Stated exercise:
Every record should be written out exactly, please.

Data items:
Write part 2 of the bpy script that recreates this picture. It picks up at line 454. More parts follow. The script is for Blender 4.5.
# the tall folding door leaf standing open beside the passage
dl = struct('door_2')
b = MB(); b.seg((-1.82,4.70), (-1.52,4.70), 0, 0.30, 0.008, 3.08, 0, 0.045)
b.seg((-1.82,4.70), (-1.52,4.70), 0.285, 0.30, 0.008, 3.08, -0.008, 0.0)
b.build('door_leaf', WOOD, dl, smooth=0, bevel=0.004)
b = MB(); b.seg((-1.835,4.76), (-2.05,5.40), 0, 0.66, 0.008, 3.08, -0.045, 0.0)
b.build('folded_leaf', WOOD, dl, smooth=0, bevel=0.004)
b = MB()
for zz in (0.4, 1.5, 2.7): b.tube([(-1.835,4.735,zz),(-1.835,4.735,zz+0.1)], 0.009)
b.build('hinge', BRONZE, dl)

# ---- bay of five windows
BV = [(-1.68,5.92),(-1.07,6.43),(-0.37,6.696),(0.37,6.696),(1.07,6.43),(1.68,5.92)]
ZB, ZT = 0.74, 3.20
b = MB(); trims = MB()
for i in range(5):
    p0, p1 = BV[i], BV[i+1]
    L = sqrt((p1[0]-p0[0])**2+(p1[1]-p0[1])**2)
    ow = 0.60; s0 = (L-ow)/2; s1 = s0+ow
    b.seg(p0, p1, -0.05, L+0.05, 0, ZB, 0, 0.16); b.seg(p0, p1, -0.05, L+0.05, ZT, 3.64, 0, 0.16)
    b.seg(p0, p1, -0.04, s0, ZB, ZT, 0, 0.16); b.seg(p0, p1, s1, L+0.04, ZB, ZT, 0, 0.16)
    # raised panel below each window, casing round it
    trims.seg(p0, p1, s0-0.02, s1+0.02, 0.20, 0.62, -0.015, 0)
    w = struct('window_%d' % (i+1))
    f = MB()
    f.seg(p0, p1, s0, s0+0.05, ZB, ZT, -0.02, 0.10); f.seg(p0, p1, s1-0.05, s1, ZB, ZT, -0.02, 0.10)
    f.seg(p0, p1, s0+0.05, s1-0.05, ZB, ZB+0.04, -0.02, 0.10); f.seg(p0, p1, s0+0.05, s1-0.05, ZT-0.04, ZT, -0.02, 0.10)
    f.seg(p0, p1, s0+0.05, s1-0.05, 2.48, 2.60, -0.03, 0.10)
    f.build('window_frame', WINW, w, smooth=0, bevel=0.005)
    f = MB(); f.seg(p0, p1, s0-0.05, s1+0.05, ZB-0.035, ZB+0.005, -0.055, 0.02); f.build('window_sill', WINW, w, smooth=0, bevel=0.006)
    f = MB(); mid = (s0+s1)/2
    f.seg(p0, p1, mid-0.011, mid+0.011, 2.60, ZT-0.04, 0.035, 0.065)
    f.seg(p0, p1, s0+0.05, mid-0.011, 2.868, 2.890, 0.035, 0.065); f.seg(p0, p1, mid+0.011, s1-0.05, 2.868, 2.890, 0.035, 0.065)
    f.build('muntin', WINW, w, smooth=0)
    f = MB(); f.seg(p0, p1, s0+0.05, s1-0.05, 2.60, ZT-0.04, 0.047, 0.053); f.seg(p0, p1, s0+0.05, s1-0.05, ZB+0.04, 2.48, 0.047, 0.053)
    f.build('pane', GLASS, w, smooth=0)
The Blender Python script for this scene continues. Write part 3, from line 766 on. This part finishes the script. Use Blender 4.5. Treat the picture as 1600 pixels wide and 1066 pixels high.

Solution to this task:
Write part 2 of the bpy script that recreates this picture. It picks up at line 454. More parts follow. The script is for Blender 4.5.
# the tall folding door leaf standing open beside the passage
dl = struct('door_2')
b = MB(); b.seg((-1.82,4.70), (-1.52,4.70), 0, 0.30, 0.008, 3.08, 0, 0.045)
b.seg((-1.82,4.70), (-1.52,4.70), 0.285, 0.30, 0.008, 3.08, -0.008, 0.0)
b.build('door_leaf', WOOD, dl, smooth=0, bevel=0.004)
b = MB(); b.seg((-1.835,4.76), (-2.05,5.40), 0, 0.66, 0.008, 3.08, -0.045, 0.0)
b.build('folded_leaf', WOOD, dl, smooth=0, bevel=0.004)
b = MB()
for zz in (0.4, 1.5, 2.7): b.tube([(-1.835,4.735,zz),(-1.835,4.735,zz+0.1)], 0.009)
b.build('hinge', BRONZE, dl)

# ---- bay of five windows
BV = [(-1.68,5.92),(-1.07,6.43),(-0.37,6.696),(0.37,6.696),(1.07,6.43),(1.68,5.92)]
ZB, ZT = 0.74, 3.20
b = MB(); trims = MB()
for i in range(5):
    p0, p1 = BV[i], BV[i+1]
    L = sqrt((p1[0]-p0[0])**2+(p1[1]-p0[1])**2)
    ow = 0.60; s0 = (L-ow)/2; s1 = s0+ow
    b.seg(p0, p1, -0.05, L+0.05, 0, ZB, 0, 0.16); b.seg(p0, p1, -0.05, L+0.05, ZT, 3.64, 0, 0.16)
    b.seg(p0, p1, -0.04, s0, ZB, ZT, 0, 0.16); b.seg(p0, p1, s1, L+0.04, ZB, ZT, 0, 0.16)
    # raised panel below each window, casing round it
    trims.seg(p0, p1, s0-0.02, s1+0.02, 0.20, 0.62, -0.015, 0)
    w = struct('window_%d' % (i+1))
    f = MB()
    f.seg(p0, p1, s0, s0+0.05, ZB, ZT, -0.02, 0.10); f.seg(p0, p1, s1-0.05, s1, ZB, ZT, -0.02, 0.10)
    f.seg(p0, p1, s0+0.05, s1-0.05, ZB, ZB+0.04, -0.02, 0.10); f.seg(p0, p1, s0+0.05, s1-0.05, ZT-0.04, ZT, -0.02, 0.10)
    f.seg(p0, p1, s0+0.05, s1-0.05, 2.48, 2.60, -0.03, 0.10)
    f.build('window_frame', WINW, w, smooth=0, bevel=0.005)
    f = MB(); f.seg(p0, p1, s0-0.05, s1+0.05, ZB-0.035, ZB+0.005, -0.055, 0.02); f.build('window_sill', WINW, w, smooth=0, bevel=0.006)
    f = MB(); mid = (s0+s1)/2
    f.seg(p0, p1, mid-0.011, mid+0.011, 2.60, ZT-0.04, 0.035, 0.065)
    f.seg(p0, p1, s0+0.05, mid-0.011, 2.868, 2.890, 0.035, 0.065); f.seg(p0, p1, mid+0.011, s1-0.05, 2.868, 2.890, 0.035, 0.065)
    f.build('muntin', WINW, w, smooth=0)
    f = MB(); f.seg(p0, p1, s0+0.05, s1-0.05, 2.60, ZT-0.04, 0.047, 0.053); f.seg(p0, p1, s0+0.05, s1-0.05, ZB+0.04, 2.48, 0.047, 0.053)
    f.build('pane', GLASS, w, smooth=0)
The Blender Python script for this scene continues. Write part 3, from line 766 on. This part finishes the script. Use Blender 4.5. Treat the picture as 1600 pixels wide and 1066 pixels high.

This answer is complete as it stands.